Web design companies often sell you on the big picture and latest technology. And you really can’t blame them. They are trying to differentiate themselves against their competition and establish themselves as thought leaders. This could include the development of user personalization features, complex data capture or reporting, widgets, social network integration, iPhone apps or flash-based tools.

Good web design takes work – whether that be understanding the customer, creating clean, logical code or optimizing sites using sound SEO practices. Keep in mind that for Web design companies there is little margin in simple web sites and even less in the minutiae that goes into good Web design. Design firms make most of their money on the upfront design, or more complex data and eCommerce-driven projects.
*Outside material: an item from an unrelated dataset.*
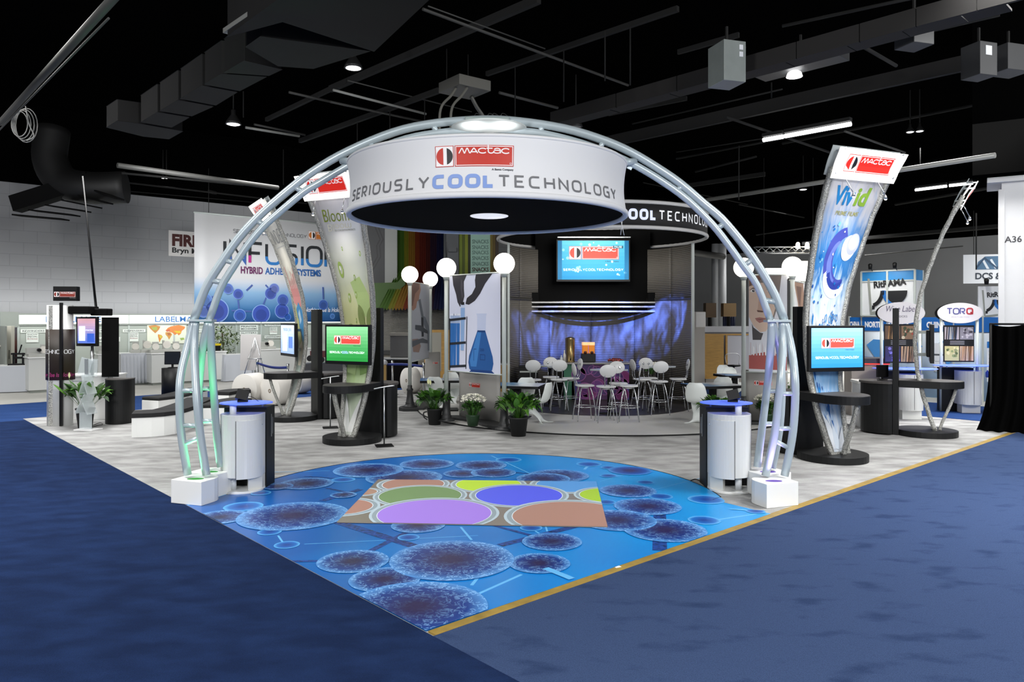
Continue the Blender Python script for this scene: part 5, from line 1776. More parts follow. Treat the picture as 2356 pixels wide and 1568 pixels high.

Just as a car salesman will try to sell you on top-end features and options, so will a Web design firm try to heap on a number of technological bells and whistles you may or may not need.

A significant Web design warning sign is if your design company focuses too much on the latest and greatest features and technology without first demonstrating a command of the basics of good Web design, which includes many of the items we discuss in this series: usability, navigation, SEO, relevant use cases and quality content. Complex sites take longer to develop, increase the risk of downtime and are much more costly to maintain. In some cases, they can negatively impact usability, navigation or even SEO – especially if they don’t match your audience’s needs and level of sophistication. For example, if you are going with a more complex web site, be careful how often and where you use Flash or JavaScript. Search engines have trouble spidering content displayed by both technologies.

We’ll talk more about assessing your online needs as we conclude this series, but always make sure to carefully think through which feature sets will meet your customers’ needs as you consider any Web project. It’s important to take a phased and informed approach when moving from simple to more complex features, making sure you’ve fully considered the cost, benefit and potential drawbacks of more advanced Web technologies.